Personally I think I’m better able to divorce the emotional and rational perspective when it comes to a house. But for my wife it’s a home, it’s security and it’s a sense of family and place.  If it doesn’t happen it will likely hit her harder.

When it comes down to it, I do hope that everything falls into place like we need it to, and we end up getting the home of our dreams. We’ll pray about it, we’ll work towards making it happen, and seek God’s will for our path.  The next few months should be an interesting ride.  Time to buckle up and hold on!

Are you in the middle of considering building or buying a new home? What things are you doing to prepare yourself?
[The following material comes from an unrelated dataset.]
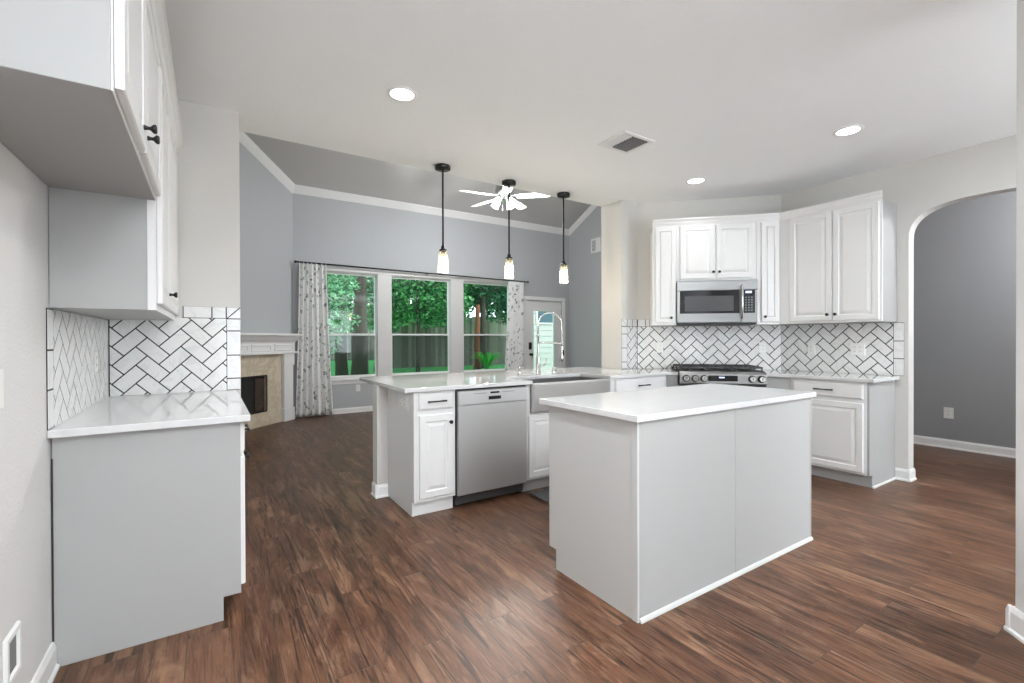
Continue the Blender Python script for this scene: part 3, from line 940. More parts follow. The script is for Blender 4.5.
# outlet plate on the end panel
t2 = thing('outlet_plate', 'white double outlet plate on the end panel of the peninsula', 'outlet', (1.1845, 3.275, 0.80), -PI / 2)
def outlet(t, w, h, gangs=1, slots=True):
    # local: plate faces -y
    MB().rings(-w / 2, w / 2, -h / 2, h / 2, [(0, -0.003), (0.003, -0.006)], 0).build('cover_plate', M['plastic'], t)
    for g in range(gangs):
        cx_ = (g - (gangs - 1) / 2) * 0.046 * (2 if gangs == 2 and w > 0.15 else 1)
        mb = MB()
        for dz in (-0.02, 0.02):
            mb.box(cx_ - 0.014, cx_ + 0.014, -0.0085, -0.0062, dz - 0.013, dz + 0.013)
        rc = mb.build('receptacle', M['plastic'], t)
        if slots:
            for dz in (-0.02, 0.02):
                for sx in (-0.0055, 0.0055):
                    MB().box(cx_ + sx - 0.0015, cx_ + sx + 0.0015, -0.0091, -0.0086, dz - 0.004, dz + 0.006).build('slot', M['slot'], rc)
# rotation: faces -x  -> local -y to world -x : rotz = -90deg
outlet(t2, 0.19, 0.115, 2)
# dishwasher
t = thing('dishwasher', 'stainless steel dishwasher between the white peninsula cabinets', 'dishwasher', (1.508, PY, 0))
MB().box(0.003, 0.621, 0.0, 0.54, 0.095, 0.88).build('tub', M['gap'], t)
MB().rings(0.007, 0.617, 0.10, 0.762, [(0, -0.024), (0.006, -0.03), (0.01, -0.03)], -0.001).build('door_panel', M['steel_d'], t)
cp = MB().rings(0.007, 0.617, 0.765, 0.872, [(0, -0.024), (0.005, -0.03), (0.01, -0.03)], -0.001).build('control_panel', M['steel_d'], t)
MB().box(0.262, 0.372, -0.033, -0.0302, 0.792, 0.818).build('pocket_handle', M['blackgloss'], cp, bevel=0.003)
MB().box(0.278, 0.358, -0.0315, -0.0302, 0.838, 0.852).build('display', M['blackgloss'], cp)
for xa in (0.13, 0.385):
    MB().box(xa, xa + 0.115, -0.0306, -0.0302, 0.842, 0.8455).build('vent_slot', M['slot'], cp)
MB().box(0.007, 0.617, 0.03, 0.05, 0.02, 0.0995).build('toe_panel', M['steel_dk'], t)
for a, y_ in ((0.565, 0.055), (0.03, 0.055)):
    MB().box(a, a + 0.025, y_, y_ + 0.025, 0.0, 0.094).build('levelling_leg', M['black'], t)
# sink base cabinet
t = thing('sink_base_cabinet', 'white base cabinet under the steel apron sink', 'cabinet', (2.134, PY, 0))
mb = MB(); mb.box(0, 0.96, 0, 0.54, 0.105, 0.650); mb.box(0, 0.042, 0, 0.54, 0.650, 0.884); mb.box(0.918, 0.96, 0, 0.54, 0.650, 0.884)
mb.build('cabinet_body', M['cab'], t)
MB().box(0, 0.96, 0.055, 0.54, 0, 0.1045).build('toe_kick', M['panel'], t)
for a, b, kx in ((0.02, 0.475, 0.44), (0.482, 0.94, 0.517)):
    dd = door(a, b, 0.125, 0.628, t); knob(kx, 0.585, dd)
# sink
t = thing('farmhouse_sink', 'stainless steel apron-front farmhouse sink in the peninsula worktop', 'sink', (2.18, PY, 0.652))
SW = 0.862
mb = MB()
mb.rings(0, SW, 0.003, 0.236, [(0, -0.035), (0.008, -0.045), (0.012, -0.045)], -0.002)
mb.build('apron', M['steel_s'], t, bevel=0.002)
mb = MB()
# basin: inner and outer walls
x0, x1, yb0, yb1, zt = 0.02, SW - 0.02, 0.0, 0.385, 0.236
mb.box(0.0, SW, -0.0015, 0.018, 0.02, zt); mb.box(0.0, 0.018, 0.018, yb1, 0.02, 0.231); mb.box(SW - 0.018, SW, 0.018, yb1, 0.02, 0.231)
mb.box(0.018, SW - 0.018, yb1 - 0.018, yb1, 0.02, 0.231); mb.box(0.018, SW - 0.018, 0.018, yb1 - 0.018, 0.02, 0.03)
mb.build('basin', M['steel'], t)  # darker steel than the apron: inner shade put into the colour
MB().lathe([(0.045, 0.0305), (0.045, 0.033), (0.035, 0.034), (0.03, 0.032)], (SW / 2, 0.2, 0), 20).build('drain', M['chrome'], t)
# drawer cabinet between the sink and the range
t = thing('base_cabinet', 'white drawer base cabinet between the steel sink and the range', 'cabinet', (3.097, PY, 0))
base_body(t, 0.0, 0.768, 0.54)
dd = drawer(0.036, 0.742, 0.752, 0.872, t); pull(0.325, 0.465, 0.805, dd)
d1_ = door(0.036, 0.386, 0.13, 0.72, t); knob(0.355, 0.66, d1_)
d2_ = door(0.392, 0.742, 0.13, 0.72, t); knob(0.423, 0.66, d2_)
# peninsula worktop with sink cut-out
SX0, SX1, SYB = 2.18, 3.042, 3.467
CF = 3.045
def rng(t_, k):   # point on the diagonal frame: t_ along the wall, k = x + y
    o = (7.68 - k) / 2
    return (4.05 + t_ / R2 - o, 3.63 - t_ / R2 - o)
RL, RR = 0.362, 1.163
fl = (3.872, CF)
poly = [(1.11, CF), (SX0 - 0.002, CF), (SX0 - 0.002, CF + 0.33), (SX0 + 0.03, SYB - 0.05), (SX1 - 0.03, SYB - 0.05), (SX1 + 0.002, CF + 0.33), (SX1 + 0.002, CF), fl, rng(RL, 6.87), rng(RL, 7.665), (4.045, 3.622), (3.797, 3.622), (3.797, 4.2), (1.11, 4.2)]
poly[2] = (SX0 + 0.02, CF); poly[2] = (SX0 - 0.002, SYB - 0.02); poly[3] = (SX0 + 0.02, SYB - 0.02)
poly[4] = (SX1 - 0.02, SYB - 0.02); poly[5] = (SX1 + 0.002, SYB - 0.02)
poly = [(1.11, CF), (SX0 - 0.002, CF), (SX0 - 0.002, SYB - 0.02), (SX1 + 0.002, SYB - 0.02), (SX1 + 0.002, CF), fl, rng(RL, 6.87), rng(RL, 7.662), (4.045, 3.6215), (3.797, 3.6215), (3.797, 4.2), (1.11, 4.2)]
mb = MB(); mb.prism(poly, 0.885, 0.915)
bmesh.ops.triangulate(mb.bm, faces=[f for f in mb.bm.faces if len(f.verts) > 4])
bmesh.ops.dissolve_limit(mb.bm, angle_limit=0.01, verts=mb.bm.verts, edges=mb.bm.edges)
tag(mb.build('countertop', M['quartz'], bevel=0.003), 'long white quartz peninsula worktop cut out around the steel sink', 'countertop')
# faucet
t = thing('spring_faucet', 'tall satin nickel spring-neck kitchen faucet behind the sink', 'faucet', (2.60, 3.545, 0.915))
MB().lathe([(0.027, 0), (0.027, 0.008), (0.022, 0.012), (0.021, 0.16), (0.016, 0.17), (0.011, 0.175), (0.011, 0.36), (0.013, 0.362), (0.013, 0.38), (0.009, 0.385)], (0, 0, 0), 20).build('faucet_body', M['chrome'], t)
def arc_pts(r, x0, z0, n=24):
    return [(x0 + r - r * math.cos(PI * k / n), 0, z0 + r * math.sin(PI * k / n)) for k in range(n + 1)]
AX = Vector((0.89, -0.40, 0)).normalized()     # spout swings out over the basin
def swing(p):
    return (AX.x * p[0], AX.y * p[0], p[2])
neck = [(0, 0, 0.38), (0, 0, 0.46)] + arc_pts(0.115, 0, 0.47) + [(0.23, 0, 0.42), (0.232, 0, 0.30), (0.232, 0, 0.27)]
MB().tube([swing(p) for p in neck], 0.0065, 10).build('spout_hose', M['chrome'], t)
# coil spring
mb = MB()
path = [Vector(swing(p)) for p in neck[:-1]]
cum = [0]
for a, b in zip(path, path[1:]):
    cum.append(cum[-1] + (b - a).length)
turns, N = 60, 60 * 8
hp = []
side = Vector((-AX.y, AX.x, 0))
for k in range(N + 1):
    sdist = cum[-1] * k / N
    i = max(j for j in range(len(cum)) if cum[j] <= sdist + 1e-9)
    i = min(i, len(path) - 2)
    f_ = (sdist - cum[i]) / max(1e-9, cum[i + 1] - cum[i])
    p = path[i].lerp(path[i + 1], f_)
    tg = (path[i + 1] - path[i]).normalized()
    nr = tg.cross(side).normalized()
    an = 2 * PI * turns * k / N
    hp.append(p + (side * math.cos(an) + nr * math.sin(an)) * 0.0092)
mb.tube(hp, 0.0018, 5)
mb.build('spring_coil', M['chrome'], t)
mb = MB(); mb.tube([swing(p) for p in ((0.005, 0, 0.30), (0.20, 0, 0.295), (0.232, 0, 0.29))], 0.005, 8)
mb.lathe([(0.016, 0.275), (0.016, 0.30)], swing((0.232, 0, 0)), 16)
mb.build('support_arm', M['chrome'], t)
hd = MB().lathe([(0.011, 0.275), (0.015, 0.26), (0.016, 0.20), (0.020, 0.17), (0.021, 0.125), (0.018, 0.12)], swing((0.232, 0, 0)), 18).build('spray_head', M['chrome'], t)
q_ = swing((0.232, 0, 0))
MB().box(q_[0] - 0.007, q_[0] + 0.007, q_[1] - 0.024, q_[1] - 0.017, 0.18, 0.23).build('spray_button', M['black'], hd)
MB().tube([(0.018, 0, 0.085), (0.06, -0.005, 0.085), (0.085, -0.008, 0.10), (0.092, -0.008, 0.15)], [0.010, 0.009, 0.008, 0.006], 10).build('lever_handle', M['chrome'], t)
t = thing('soap_dispenser', 'satin nickel soap dispenser beside the tall faucet, window side', 'soap dispenser', (2.385, 3.545, 0.915))
MB().lathe([(0.022, 0), (0.022, 0.006), (0.014, 0.012), (0.013, 0.055), (0.016, 0.06), (0.016, 0.078), (0.012, 0.082)], (0, 0, 0), 18).build('pump_body', M['chrome'], t)
MB().tube([(0, 0, 0.072), (0.01, -0.035, 0.074), (0.014, -0.055, 0.066)], 0.005, 8).build('spout', M['chrome'], t)
t = thing('air_gap', 'short satin nickel air gap cap beside the faucet, under its spray head', 'faucet fitting', (2.795, 3.545, 0.915))
MB().lathe([(0.025, 0), (0.025, 0.005), (0.021, 0.008), (0.021, 0.06), (0.017, 0.066)], (0, 0, 0), 18).build('cap', M['chrome'], t)
MB().box(-0.008, 0.008, -0.0225, -0.0205, 0.028, 0.034).build('vent_opening', M['gap'], t)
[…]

Last Edited: 6th December 2012

Related Posts


    Share Your Thoughts:

  1. says

    We bought a waterfront property as an investment,but after spending some time there doing renovations we fell in love with the property. Now we’re looking to renovate to live there full time. I’m nervous about how much it will cost to make the property big enough for a family of 5, and now that we both have blogs we have to consider rural internet speeds.

  2. says

    Good luck with your home build. I hope it all works out for you. We just finished building a house in July. Similarly to you, our previous home (a condo) had gone done in value since we bought it. We got it sold, and lost a little money on that sale, but it was well worth it. We blogged throughout our home building process (at the linked website) if you are interested.

  3. says

    I would love to build in the future. When I was in third grade my family moved into a brand-new home, and there’s just something about being the first people to live in a home that makes it feel like YOUR home. I hope that the process goes smoothly for you, and I’m looking forward to future posts about it!

  4. says

    We’re going through the same process. We’ve found a model home we love, but once we priced it out, they’ve just overpriced it. So we found another model that includes way more in the base package that will work not quite as perfectly but is a great alternative that we’ll probably go with. We’ll still be able to build a new house and make it our own even though it may not be the one I initially fell in love with, but we had to consider that the amount of money we’ll put into it will be far less than getting the “perfect” home that doesn’t include any of the upgrades. And the whole reason we’re moving is location and the second location may be even better than the first. So hard to weigh out every factor and figure out which ones are more important than others!

  5. Brad Draeger says

    I caught this title and had to read it. My wife and I were in a similar situation in September. We wanted a 4th bedroom, upstairs office, 3 car garage and bigger yard. We found a lot and a home and started the process. We were all set but felt the aspect of risk and contentment set in. We could afford the home by worldly standards but did we really need it. Our current home is worth $275k and we owe $165k We built it 10 years ago and we liked it. Our initial goal was to pay it off in the next 5 years before our oldest enters high school at the local Lutheran high school. Then we would be able to bank roll education costs with no other commitments. With this new house our plans would change and we would have $250k in debt and 5-8 more years of house commitment. After we signed the papers for the house we had a bad feeling. 2 days later we backed out of the house deal and haven’t looked back. God showed us that we needed to be content with what we had. It was a hard process for me to overcome emotionally. It was the perfect house and a chance to start over again in a new house with everything we wanted. It is great to be led through life. Good luck in your process. If it is meant to be, it will work out.

  6. says

    We aren’t there yet, but we likely will be in the next 5-10 years. My current plan is to pay off our current home so we won’t have the added pressure of needing to sell right in the middle of everything.